Büyü kavramına hemen hemen hepimiz aşinayız. Kara büyü, büyü bozanlar, bu uğurda dolandırılanlar, korku filmleri derken toplumsal belleğin içine yerleşen büyünün, kökeninin çok eskiye, antik çağlara dayandığını söylemek mümkün. Farklı çağlarda, farklı coğrafyalarda ve farklı toplum yapılarında büyünün nasıl var olduğu sorusuna takıldığımdan beri bu yazıyı yazma amacını taşıdığımı belirtmeliyim.
Okuyacağınız bu yazı, büyünün ortaya çıkışı, büyünün zararları ya da büyüye olan inanç üzerine tarihsel bir yazı olmayıp, büyünün toplum mekanizmasındaki durumu üzerine antropolojik ve sosyolojik kısa bir incelemedir.
Büyü; insanların doğaüstü, mistik yöntemlerle doğal dünyayı etkileyebildiklerini öne sürdükleri uygulamalar ve bunların çevresinde oluşturulan kültürel sistem olarak tanımlanabilir. Büyü, ajanlar, hareketler ve temsiller içermektedir. Büyü hareketlerini yapan kişi, “büyücü”, büyü hareketlerine karşılık düşen düşünce ve inançlar “büyüsel temsil”, büyü hareketleri ise “büyü ayinleri” olarak adlandırılmaktadır. Bunları daha detaylı ele alacağız.
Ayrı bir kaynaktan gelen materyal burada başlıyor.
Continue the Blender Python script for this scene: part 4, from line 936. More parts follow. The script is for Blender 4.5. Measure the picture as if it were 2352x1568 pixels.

Büyü geleneksel olayları ifade eder. Bunu biraz açarsak, büyü tekrar eden olaylardan oluşur ve bu olaylara inanan bir grup vardır. Kimi zaman simya ile iç içe olan büyü kimi zaman tıbbın içine de karışmıştır. (Kocakarı ilaçları…vb)
Esas olarak büyünün birlikte anıldığı ama zıt kutuplarda görüldüğü olgu dindir. Büyü ayinleri adını verdiğimiz büyü hareketleri kötü amaçlı olarak nitelendirilmiş, dini ayinlerden ayrı görülmüş ve çoğu zaman yasaklanmıştır. Kötü olarak tabir edilen ayinlere, ölüm ayinleri… vb. örnekler verilebilir. Dinler, iyiye yönelten, ilahilerin, adakların bulunduğu, yasaklarla örülen bir ideali temsil ederken, büyü bu unsurlardan uzak kalır. O halde büyü dine karşı olarak kötüye yöneltir. Bir dini ayin yapan kişi ile büyü ayini yapan kişi farklıdır. Dini ayin, kitleler önünde saygı duyularak gerçekleştirilen bir ritüel iken, büyü ayini genellikle ormanda, ıssız yerlerde, evlerin gizli köşelerinde gece yarısı gerçekleştirilir. Büyücü, gizemini korumak ve halktan uzakta kalmak durumundadır. Büyü ayini, karanlık yönünü ve esrarını daima korumalıdır. Peki, büyü ve inancın bir arada olduğu durumlar yok mudur? Ortaçağ’da papazların şeytana karşı büyü kullanmaları, Hindu tanrılarından Rudra-Çiva inancı, büyünün tuhaf bir şekilde inanç formunun içinde yer almasına örnek olarak gösterilebilir.